The song cycle begins with heartfelt vocals and inquiring piano interjections, but eventually the opening piece “Aruz” transforms into a hymn-like, almost folkloristic dance with nimbly galloping drums and the mellow sound of the trumpet encompassing the voice. It is these unexpected, surprising transformations that bring the whole album to life: The title song, with its verses filled with thoughtful doubt, vaults itself aloft from lyrical rap to an outcry of the heart and then to inspired, free improvisation of the collective. From a vocal solo that gets under your skin in the song “Hiwar”, an exuberant finale with reminiscences of Balkan odd-meters emerges.
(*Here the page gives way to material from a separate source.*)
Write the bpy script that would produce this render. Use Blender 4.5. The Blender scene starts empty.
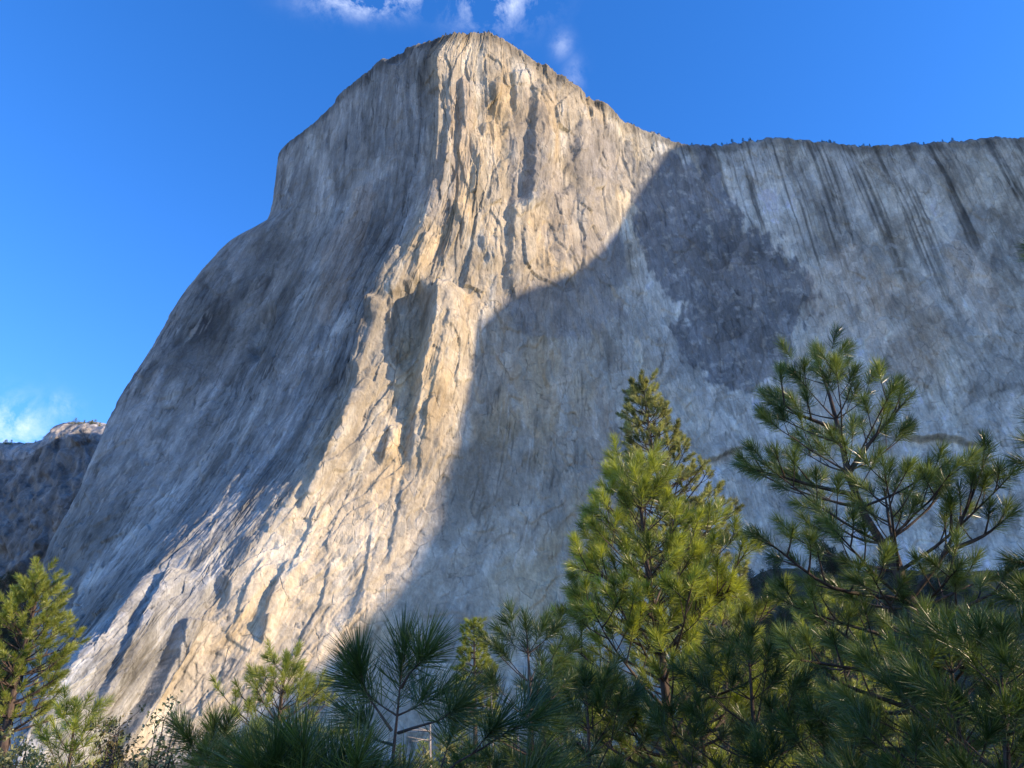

Meditative moments with a sonorous voice and a pensive trumpet capture the listener in “Mira” and “Baladi”, delicate natural poetry with raindrops from the piano pervade the gracefully arranged “Hlam”. Equally impressionistic is the short, haiku-like image of nature in “Reflexion”, where Lahoud ventures into the French language for the first time. In the hypnotically revolving “Layali” a hint of cool jazz with a muted trumpet resides in the dark grooves of the keys.
And there are also the unwieldy, challenging passages: “Beiruti” turns into a dance with the devil, with its powerfully pounding rhythms and soul-shocking vocal lines; an impressive portrait of a changeful and partly bitter town history. “Revolution” represents a bilingual experiment between Arabic and German, a walk into the uncertain and creates more of a radio play and a collage than pure music. But the finale is clearly grounding: In “Dabke”, Masaa celebrates the orient in the captivating virtuosity of the whole quartet.
With their second release Masaa celebrates the implicitness of inter-culture in the midst of Europe – and summons it with the inspiring, deeply stirring creativity of poetry and improvisation.